### Problem statement
Write out every entry exactly as it stands.

### Data shown
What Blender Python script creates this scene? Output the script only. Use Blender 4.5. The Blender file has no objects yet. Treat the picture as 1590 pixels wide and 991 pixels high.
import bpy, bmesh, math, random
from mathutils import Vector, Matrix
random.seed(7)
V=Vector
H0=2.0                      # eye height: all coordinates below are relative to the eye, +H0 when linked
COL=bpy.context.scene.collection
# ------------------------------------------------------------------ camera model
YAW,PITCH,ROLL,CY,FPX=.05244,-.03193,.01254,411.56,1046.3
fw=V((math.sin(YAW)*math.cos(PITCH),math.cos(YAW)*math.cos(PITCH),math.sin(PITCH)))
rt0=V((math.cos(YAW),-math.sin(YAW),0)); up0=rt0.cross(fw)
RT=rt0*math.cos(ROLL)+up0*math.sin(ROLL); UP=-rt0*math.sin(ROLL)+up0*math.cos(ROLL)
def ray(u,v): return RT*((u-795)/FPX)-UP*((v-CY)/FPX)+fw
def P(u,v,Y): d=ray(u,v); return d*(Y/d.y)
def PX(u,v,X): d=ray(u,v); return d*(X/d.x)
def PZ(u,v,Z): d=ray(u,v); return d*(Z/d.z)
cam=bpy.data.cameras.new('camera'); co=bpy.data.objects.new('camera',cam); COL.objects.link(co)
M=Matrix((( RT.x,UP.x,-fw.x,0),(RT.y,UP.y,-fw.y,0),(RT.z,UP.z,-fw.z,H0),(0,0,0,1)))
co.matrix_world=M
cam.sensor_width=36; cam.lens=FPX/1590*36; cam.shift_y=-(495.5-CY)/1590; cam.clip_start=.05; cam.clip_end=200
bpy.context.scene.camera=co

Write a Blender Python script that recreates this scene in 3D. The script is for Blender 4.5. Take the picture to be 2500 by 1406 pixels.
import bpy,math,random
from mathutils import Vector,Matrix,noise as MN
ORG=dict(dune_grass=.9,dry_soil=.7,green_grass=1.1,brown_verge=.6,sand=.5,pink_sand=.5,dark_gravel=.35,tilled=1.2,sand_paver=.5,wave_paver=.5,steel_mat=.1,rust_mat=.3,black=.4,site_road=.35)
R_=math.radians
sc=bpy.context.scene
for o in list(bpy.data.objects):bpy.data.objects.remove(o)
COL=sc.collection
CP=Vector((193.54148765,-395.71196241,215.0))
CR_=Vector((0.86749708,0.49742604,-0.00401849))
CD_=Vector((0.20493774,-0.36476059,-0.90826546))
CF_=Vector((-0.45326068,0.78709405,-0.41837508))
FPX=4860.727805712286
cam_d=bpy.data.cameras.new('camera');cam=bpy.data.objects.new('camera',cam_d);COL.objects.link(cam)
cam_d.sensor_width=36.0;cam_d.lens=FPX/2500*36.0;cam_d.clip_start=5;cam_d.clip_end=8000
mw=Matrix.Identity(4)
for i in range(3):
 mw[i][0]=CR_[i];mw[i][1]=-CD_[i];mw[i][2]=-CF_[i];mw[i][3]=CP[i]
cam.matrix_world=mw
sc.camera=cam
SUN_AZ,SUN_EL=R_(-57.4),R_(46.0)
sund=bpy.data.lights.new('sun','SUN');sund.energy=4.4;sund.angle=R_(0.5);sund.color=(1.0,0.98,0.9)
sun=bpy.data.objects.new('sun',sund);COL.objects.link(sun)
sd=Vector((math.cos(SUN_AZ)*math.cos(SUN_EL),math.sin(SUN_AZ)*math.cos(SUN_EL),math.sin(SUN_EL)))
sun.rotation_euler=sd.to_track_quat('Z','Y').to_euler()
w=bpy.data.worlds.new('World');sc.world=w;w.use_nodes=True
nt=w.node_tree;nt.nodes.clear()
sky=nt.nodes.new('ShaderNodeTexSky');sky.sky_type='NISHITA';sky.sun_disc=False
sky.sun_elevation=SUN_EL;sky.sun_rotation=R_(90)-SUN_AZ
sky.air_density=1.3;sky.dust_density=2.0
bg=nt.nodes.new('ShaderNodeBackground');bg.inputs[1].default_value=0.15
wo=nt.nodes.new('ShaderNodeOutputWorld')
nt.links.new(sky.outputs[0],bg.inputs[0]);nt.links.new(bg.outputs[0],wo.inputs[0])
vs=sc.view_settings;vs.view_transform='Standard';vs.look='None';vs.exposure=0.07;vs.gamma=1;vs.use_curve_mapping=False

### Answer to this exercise
What Blender Python script creates this scene? Output the script only. Use Blender 4.5. The Blender file has no objects yet. Treat the picture as 1590 pixels wide and 991 pixels high.
import bpy, bmesh, math, random
from mathutils import Vector, Matrix
random.seed(7)
V=Vector
H0=2.0                      # eye height: all coordinates below are relative to the eye, +H0 when linked
COL=bpy.context.scene.collection
# ------------------------------------------------------------------ camera model
YAW,PITCH,ROLL,CY,FPX=.05244,-.03193,.01254,411.56,1046.3
fw=V((math.sin(YAW)*math.cos(PITCH),math.cos(YAW)*math.cos(PITCH),math.sin(PITCH)))
rt0=V((math.cos(YAW),-math.sin(YAW),0)); up0=rt0.cross(fw)
RT=rt0*math.cos(ROLL)+up0*math.sin(ROLL); UP=-rt0*math.sin(ROLL)+up0*math.cos(ROLL)
def ray(u,v): return RT*((u-795)/FPX)-UP*((v-CY)/FPX)+fw
def P(u,v,Y): d=ray(u,v); return d*(Y/d.y)
def PX(u,v,X): d=ray(u,v); return d*(X/d.x)
def PZ(u,v,Z): d=ray(u,v); return d*(Z/d.z)
cam=bpy.data.cameras.new('camera'); co=bpy.data.objects.new('camera',cam); COL.objects.link(co)
M=Matrix((( RT.x,UP.x,-fw.x,0),(RT.y,UP.y,-fw.y,0),(RT.z,UP.z,-fw.z,H0),(0,0,0,1)))
co.matrix_world=M
cam.sensor_width=36; cam.lens=FPX/1590*36; cam.shift_y=-(495.5-CY)/1590; cam.clip_start=.05; cam.clip_end=200
bpy.context.scene.camera=co

Write a Blender Python script that recreates this scene in 3D. The script is for Blender 4.5. Take the picture to be 2500 by 1406 pixels.
import bpy,math,random
from mathutils import Vector,Matrix,noise as MN
ORG=dict(dune_grass=.9,dry_soil=.7,green_grass=1.1,brown_verge=.6,sand=.5,pink_sand=.5,dark_gravel=.35,tilled=1.2,sand_paver=.5,wave_paver=.5,steel_mat=.1,rust_mat=.3,black=.4,site_road=.35)
R_=math.radians
sc=bpy.context.scene
for o in list(bpy.data.objects):bpy.data.objects.remove(o)
COL=sc.collection
CP=Vector((193.54148765,-395.71196241,215.0))
CR_=Vector((0.86749708,0.49742604,-0.00401849))
CD_=Vector((0.20493774,-0.36476059,-0.90826546))
CF_=Vector((-0.45326068,0.78709405,-0.41837508))
FPX=4860.727805712286
cam_d=bpy.data.cameras.new('camera');cam=bpy.data.objects.new('camera',cam_d);COL.objects.link(cam)
cam_d.sensor_width=36.0;cam_d.lens=FPX/2500*36.0;cam_d.clip_start=5;cam_d.clip_end=8000
mw=Matrix.Identity(4)
for i in range(3):
 mw[i][0]=CR_[i];mw[i][1]=-CD_[i];mw[i][2]=-CF_[i];mw[i][3]=CP[i]
cam.matrix_world=mw
sc.camera=cam
SUN_AZ,SUN_EL=R_(-57.4),R_(46.0)
sund=bpy.data.lights.new('sun','SUN');sund.energy=4.4;sund.angle=R_(0.5);sund.color=(1.0,0.98,0.9)
sun=bpy.data.objects.new('sun',sund);COL.objects.link(sun)
sd=Vector((math.cos(SUN_AZ)*math.cos(SUN_EL),math.sin(SUN_AZ)*math.cos(SUN_EL),math.sin(SUN_EL)))
sun.rotation_euler=sd.to_track_quat('Z','Y').to_euler()
w=bpy.data.worlds.new('World');sc.world=w;w.use_nodes=True
nt=w.node_tree;nt.nodes.clear()
sky=nt.nodes.new('ShaderNodeTexSky');sky.sky_type='NISHITA';sky.sun_disc=False
sky.sun_elevation=SUN_EL;sky.sun_rotation=R_(90)-SUN_AZ
sky.air_density=1.3;sky.dust_density=2.0
bg=nt.nodes.new('ShaderNodeBackground');bg.inputs[1].default_value=0.15
wo=nt.nodes.new('ShaderNodeOutputWorld')
nt.links.new(sky.outputs[0],bg.inputs[0]);nt.links.new(bg.outputs[0],wo.inputs[0])
vs=sc.view_settings;vs.view_transform='Standard';vs.look='None';vs.exposure=0.07;vs.gamma=1;vs.use_curve_mapping=False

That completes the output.